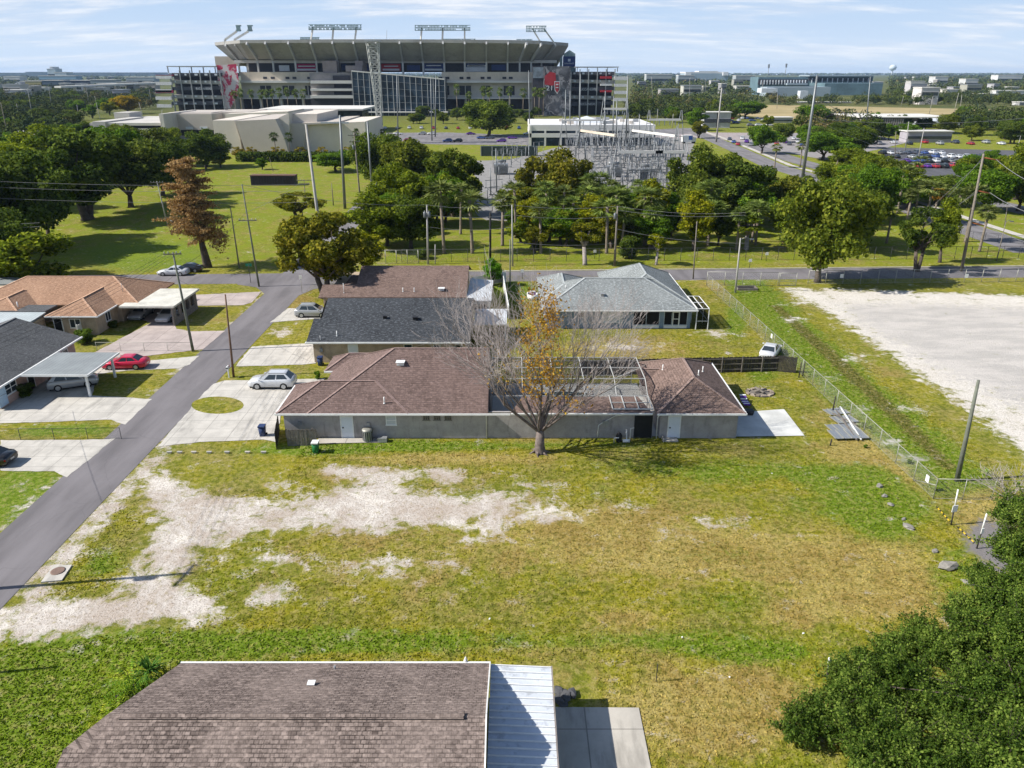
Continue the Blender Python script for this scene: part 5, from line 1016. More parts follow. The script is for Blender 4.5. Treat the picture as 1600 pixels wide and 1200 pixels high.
for row, (y, x0, x1, n) in enumerate(((262, 1408, 1500, 8), (254, 1392, 1530, 13), (247, 1400, 1545, 13), (241, 1378, 1470, 8))):
    for k in range(n):
        if random.random() < .82: farcar(P(x0 + (x1 - x0) * k / (n - 1), y + random.uniform(-.5, .5)), math.radians(90 + random.uniform(-4, 4)), 'car parked in the full car park at right', 'cars in the full car park')
farcar(P(1492, 260), 1.5, 'red car in the full car park at right', None, (.45, .02, .03)); farcar(P(1560, 254), .2, 'purple car on the road beyond the full car park', None, (.08, .02, .3))
for k in range(26): farcar(P(1085 + 5.4 * k + random.uniform(-2, 2), random.choice((186, 189.5, 193, 197))), random.choice((0, 1.57)), 'car parked in the crowded lot left of the tan field', 'cars in the lot left of the tan field')
for k in range(22): farcar(P(1140 + (1280 - 1140) * k / 21, 219 + (k % 3) * 4 + random.uniform(-1, 1)), 1.2, 'car parked beside the diagonal boulevard', 'cars beside the diagonal boulevard')
for k in range(16): farcar(P(570 + 18 * k + random.uniform(-4, 4), random.choice((210.5, 217, 222))), random.choice((0, math.pi)), 'car on the wide road behind the substation', 'cars on the road behind the substation')
for k in range(12): farcar(P(602 + 19 * k, 201.5), 1.57, 'car parked under the trees before the stadium', 'cars before the stadium')
for k in range(14): farcar(P(6 + 8 * k, 191 + (k % 4) * 2), 1.57, 'car in the lot at the far left', 'cars in the lot at far left')
for k in range(9): farcar(P(540 + 7 * k, 233 + (k % 2) * 4), 1.57, 'car parked beside the beige building right end', 'cars beside the beige building')
for k in range(12): farcar(P(1300 + 24 * k, 224 + (k % 2) * 2), 1.57, 'car under the trees by the low dark building', 'cars by the low dark building')
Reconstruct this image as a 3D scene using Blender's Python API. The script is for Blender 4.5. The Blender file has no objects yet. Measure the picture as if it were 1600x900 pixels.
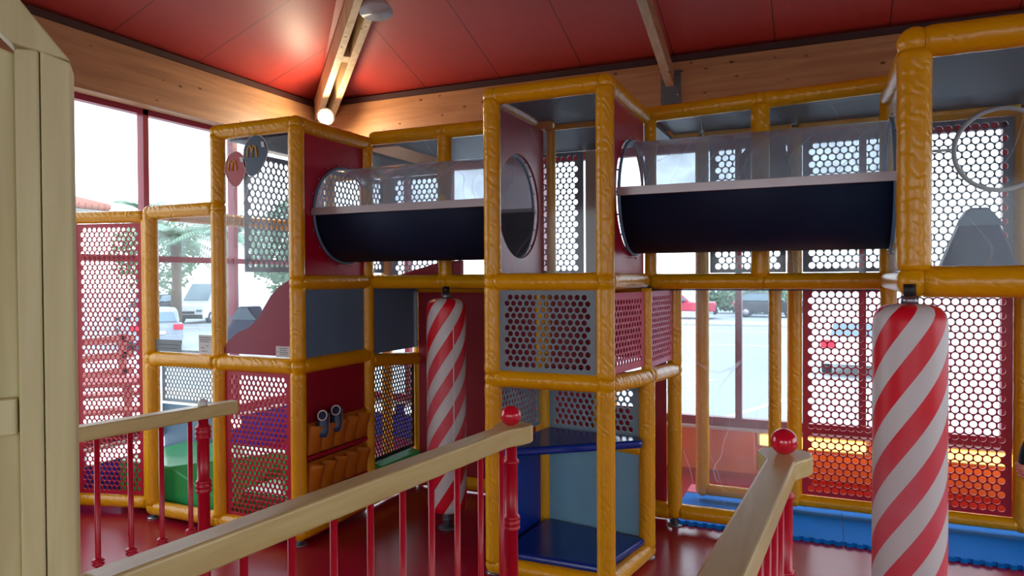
import bpy, math, random
import numpy as np
from mathutils import Vector, Matrix
random.seed(7)
S = bpy.context.scene
COL = S.collection
PI = math.pi

# ------------------------------------------------------------------ camera
yaw, pitch, roll = math.radians(24), math.radians(.8), math.radians(.3)
fw = Vector((-math.sin(yaw)*math.cos(pitch), math.cos(yaw)*math.cos(pitch), -math.sin(pitch)))
r0 = Vector((math.cos(yaw), math.sin(yaw), 0)); u0 = r0.cross(fw)
rt = r0*math.cos(roll) - u0*math.sin(roll); up = u0*math.cos(roll) + r0*math.sin(roll)
cd = bpy.data.cameras.new('camera'); cam = bpy.data.objects.new('camera', cd); COL.objects.link(cam)
cam.matrix_world = Matrix(((rt.x, up.x, -fw.x, 0), (rt.y, up.y, -fw.y, 0), (rt.z, up.z, -fw.z, 1.6), (0, 0, 0, 1)))
cd.sensor_width = 36; cd.lens = 1100/1600*36; cd.clip_start = .05; cd.clip_end = 500
S.camera = cam
# ------------------------------------------------------------------ view, world, light
S.view_settings.view_transform = 'Standard'; S.view_settings.look = 'None'
S.view_settings.gamma = 1; S.view_settings.use_curve_mapping = False
S.view_settings.exposure = 0.45
try:
    S.cycles.transparent_max_bounces = 32; S.cycles.max_bounces = 8
    S.cycles.sample_clamp_indirect = 6
except Exception: pass
W = bpy.data.worlds.new('overcast'); S.world = W; W.use_nodes = True
wn = W.node_tree.nodes; wl = W.node_tree.links
bg = wn['Background']; tc = wn.new('ShaderNodeTexCoord'); sep = wn.new('ShaderNodeSeparateXYZ')
rmp = wn.new('ShaderNodeValToRGB'); wl.new(tc.outputs['Generated'], sep.inputs[0]); wl.new(sep.outputs['Z'], rmp.inputs[0])
rmp.color_ramp.elements[0].position = 0; rmp.color_ramp.elements[0].color = (.95, .98, 1, 1)
rmp.color_ramp.elements[1].position = 1; rmp.color_ramp.elements[1].color = (.72, .82, .95, 1)
wl.new(rmp.outputs[0], bg.inputs[0]); bg.inputs[1].default_value = 2.9

def lin(*c):
    return tuple(((x/255)/12.92 if x/255 <= .04045 else ((x/255+.055)/1.055)**2.4) for x in c)+(1,)

# ------------------------------------------------------------------ materials
def mat(name, c, rough=.5, bump=None, spec=.5, metal=0., emit=None, es=1., coat=0.):
    """bump = (kind, scale, strength): noise / wrinkle"""
    m = bpy.data.materials.new(name); m.use_nodes = True
    n, l = m.node_tree.nodes, m.node_tree.links
    b = n['Principled BSDF']; b.inputs['Base Color'].default_value = c; b.inputs['Roughness'].default_value = rough
    b.inputs['Metallic'].default_value = metal; b.inputs['Specular IOR Level'].default_value = spec
    b.inputs['Coat Weight'].default_value = coat
    if emit: b.inputs['Emission Color'].default_value = emit; b.inputs['Emission Strength'].default_value = es
    t = n.new('ShaderNodeTexCoord')
    # small natural colour variation
    nz = n.new('ShaderNodeTexNoise'); nz.inputs['Scale'].default_value = 6; nz.inputs['Detail'].default_value = 4
    l.new(t.outputs['Object'], nz.inputs['Vector'])
    mr = n.new('ShaderNodeMapRange'); mr.inputs[3].default_value = .88; mr.inputs[4].default_value = 1.1
    l.new(nz.outputs[0], mr.inputs[0])
    mx = n.new('ShaderNodeVectorMath'); mx.operation = 'SCALE'; mx.inputs[0].default_value = c[:3]
    l.new(mr.outputs[0], mx.inputs['Scale']); l.new(mx.outputs[0], b.inputs['Base Color'])
    if bump:
        kind, sc, st = bump
        bp = n.new('ShaderNodeBump'); bp.inputs['Strength'].default_value = st; bp.inputs['Distance'].default_value = .01
        if kind == 'noise':
            z = n.new('ShaderNodeTexNoise'); z.inputs['Scale'].default_value = sc; z.inputs['Detail'].default_value = 5
            l.new(t.outputs['Object'], z.inputs['Vector']); l.new(z.outputs[0], bp.inputs['Height'])
        else:
            z = n.new('ShaderNodeTexWave'); z.wave_type = 'BANDS'; z.bands_direction = 'DIAGONAL'
            z.inputs['Scale'].default_value = sc; z.inputs['Distortion'].default_value = 9
            z.inputs['Detail'].default_value = 1.5; z.inputs['Detail Scale'].default_value = 1.2
            z2 = n.new('ShaderNodeTexNoise'); z2.inputs['Scale'].default_value = 5
            ml = n.new('ShaderNodeMath'); ml.operation = 'MULTIPLY'
            l.new(t.outputs['Object'], z.inputs['Vector']); l.new(t.outputs['Object'], z2.inputs['Vector'])
            l.new(z.outputs[1], ml.inputs[0]); l.new(z2.outputs[0], ml.inputs[1]); l.new(ml.outputs[0], bp.inputs['Height'])
        l.new(bp.outputs[0], b.inputs['Normal'])
    return m

def wood(name, c1, c2, axis='X', rough=.45, knots=True, sc=1.):
    m = bpy.data.materials.new(name); m.use_nodes = True
    n, l = m.node_tree.nodes, m.node_tree.links; b = n['Principled BSDF']; b.inputs['Roughness'].default_value = rough
    t = n.new('ShaderNodeTexCoord'); mp = n.new('ShaderNodeMapping')
    s = {'X': (.6, 9, 9), 'Y': (9, .6, 9), 'Z': (9, 9, .6)}[axis]; mp.inputs['Scale'].default_value = tuple(v*sc for v in s)
    l.new(t.outputs['Object'], mp.inputs[0])
    nz = n.new('ShaderNodeTexNoise'); nz.inputs['Scale'].default_value = 2.2; nz.inputs['Detail'].default_value = 6; nz.inputs['Distortion'].default_value = .6
    l.new(mp.outputs[0], nz.inputs['Vector'])
    cr = n.new('ShaderNodeValToRGB'); cr.color_ramp.elements[0].position = .3; cr.color_ramp.elements[1].position = .7
    cr.color_ramp.elements[0].color = c2; cr.color_ramp.elements[1].color = c1
    l.new(nz.outputs[0], cr.inputs[0])
    out = cr.outputs[0]
    if knots:
        k = n.new('ShaderNodeTexVoronoi'); k.inputs['Scale'].default_value = 9
        mk = n.new('ShaderNodeMapping'); mk.inputs['Scale'].default_value = {'X': (.55, 1, 1), 'Y': (1, .55, 1), 'Z': (1, 1, .55)}[axis]
        l.new(t.outputs['Object'], mk.inputs[0]); l.new(mk.outputs[0], k.inputs['Vector'])
        r2 = n.new('ShaderNodeValToRGB'); r2.color_ramp.elements[0].position = .06; r2.color_ramp.elements[0].color = (.25, .14, .1, 1)
        r2.color_ramp.elements[1].position = .12; r2.color_ramp.elements[1].color = (1, 1, 1, 1)
        l.new(k.outputs['Distance'], r2.inputs[0])
        mm = n.new('ShaderNodeMix'); mm.data_type = 'RGBA'; mm.blend_type = 'MULTIPLY'; mm.inputs[0].default_value = 1
        l.new(out, mm.inputs[6]); l.new(r2.outputs[0], mm.inputs[7]); out = mm.outputs[2]
    l.new(out, b.inputs['Base Color'])
    return m

def clear(name, haze=.05, tint=(.93, .95, .97, 1), refl=.8, scratch=.12, hazec=(.8, .85, .9, 1)):
    m = bpy.data.materials.new(name); m.use_nodes = True
    n, l = m.node_tree.nodes, m.node_tree.links; n.remove(n['Principled BSDF'])
    o = n['Material Output']; tr = n.new('ShaderNodeBsdfTransparent'); tr.inputs[0].default_value = tint
    gl = n.new('ShaderNodeBsdfGlossy'); gl.inputs['Roughness'].default_value = .08
    fr = n.new('ShaderNodeLayerWeight'); fr.inputs[0].default_value = .5
    pw = n.new('ShaderNodeMath'); pw.operation = 'POWER'; pw.inputs[1].default_value = 4; l.new(fr.outputs['Facing'], pw.inputs[0])
    ml = n.new('ShaderNodeMath'); ml.operation = 'MULTIPLY_ADD'; ml.inputs[1].default_value = .5*refl; ml.inputs[2].default_value = .025*refl; l.new(pw.outputs[0], ml.inputs[0])
    m1 = n.new('ShaderNodeMixShader'); l.new(ml.outputs[0], m1.inputs[0]); l.new(tr.outputs[0], m1.inputs[1]); l.new(gl.outputs[0], m1.inputs[2])
    tl = n.new('ShaderNodeBsdfTranslucent'); tl.inputs[0].default_value = hazec
    df = n.new('ShaderNodeBsdfDiffuse'); df.inputs[0].default_value = hazec
    m2 = n.new('ShaderNodeMixShader'); m2.inputs[0].default_value = .2; l.new(tl.outputs[0], m2.inputs[1]); l.new(df.outputs[0], m2.inputs[2])
    t = n.new('ShaderNodeTexCoord'); nz = n.new('ShaderNodeTexNoise'); nz.inputs['Scale'].default_value = 9; nz.inputs['Detail'].default_value = 8
    l.new(t.outputs['Object'], nz.inputs['Vector'])
    mr = n.new('ShaderNodeMapRange'); mr.inputs[1].default_value = .35; mr.inputs[2].default_value = .7
    mr.inputs[3].default_value = haze*.75; mr.inputs[4].default_value = haze*1.3; l.new(nz.outputs[0], mr.inputs[0])
    # scratches: thin curved lines
    wv = n.new('ShaderNodeTexWave'); wv.inputs['Scale'].default_value = 1.3; wv.inputs['Distortion'].default_value = 14; wv.inputs['Detail'].default_value = 1.5
    l.new(t.outputs['Object'], wv.inputs['Vector'])
    gt = n.new('ShaderNodeMath'); gt.operation = 'GREATER_THAN'; gt.inputs[1].default_value = .9997; l.new(wv.outputs[1], gt.inputs[0])
    ms = n.new('ShaderNodeMath'); ms.operation = 'MULTIPLY_ADD'; ms.inputs[1].default_value = scratch
    l.new(gt.outputs[0], ms.inputs[0]); l.new(mr.outputs[0], ms.inputs[2])
    m3 = n.new('ShaderNodeMixShader'); l.new(ms.outputs[0], m3.inputs[0]); l.new(m1.outputs[0], m3.inputs[1]); l.new(m2.outputs[0], m3.inputs[2])
    l.new(m3.outputs[0], o.inputs[0])
    return m

def ceiling_mat(name, coord):
    m = mat(name, lin(158, 44, 33), rough=.5, spec=.5)
    n, l = m.node_tree.nodes, m.node_tree.links; b = n['Principled BSDF']
    t = n.new('ShaderNodeTexCoord'); sp = n.new('ShaderNodeSeparateXYZ'); l.new(t.outputs['Object'], sp.inputs[0])
    src = sp.outputs[coord]
    def line(period, off, w):
        a = n.new('ShaderNodeMath'); a.operation = 'ADD'; a.inputs[1].default_value = off; l.new(src, a.inputs[0])
        p = n.new('ShaderNodeMath'); p.operation = 'PINGPONG'; p.inputs[1].default_value = period/2; l.new(a.outputs[0], p.inputs[0])
        c = n.new('ShaderNodeMath'); c.operation = 'LESS_THAN'; c.inputs[1].default_value = w; l.new(p.outputs[0], c.inputs[0])
        return c.outputs[0]
    s1 = line(.79, 3.52, .004); s2 = line(.079, 0, .004)
    mx = n.new('ShaderNodeMix'); mx.data_type = 'RGBA'; l.new(s1, mx.inputs[0])
    src_col = b.inputs['Base Color'].links[0].from_socket
    l.new(src_col, mx.inputs[6]); mx.inputs[7].default_value = lin(60, 12, 10); l.new(mx.outputs[2], b.inputs['Base Color'])
    ad = n.new('ShaderNodeMath'); ad.operation = 'ADD'; l.new(s1, ad.inputs[0]); l.new(s2, ad.inputs[1])
    bp = n.new('ShaderNodeBump'); bp.invert = True; bp.inputs['Strength'].default_value = .25; bp.inputs['Distance'].default_value = .004
    l.new(ad.outputs[0], bp.inputs['Height']); l.new(bp.outputs[0], b.inputs['Normal'])
    return m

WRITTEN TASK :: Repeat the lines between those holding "Reconstruct this image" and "PI = math.pi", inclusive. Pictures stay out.

SOLUTION BELOW ::
Reconstruct this image as a 3D scene using Blender's Python API. The script is for Blender 4.5. The Blender file has no objects yet. Measure the picture as if it were 1600x900 pixels.
import bpy, math, random
import numpy as np
from mathutils import Vector, Matrix
random.seed(7)
S = bpy.context.scene
COL = S.collection
PI = math.pi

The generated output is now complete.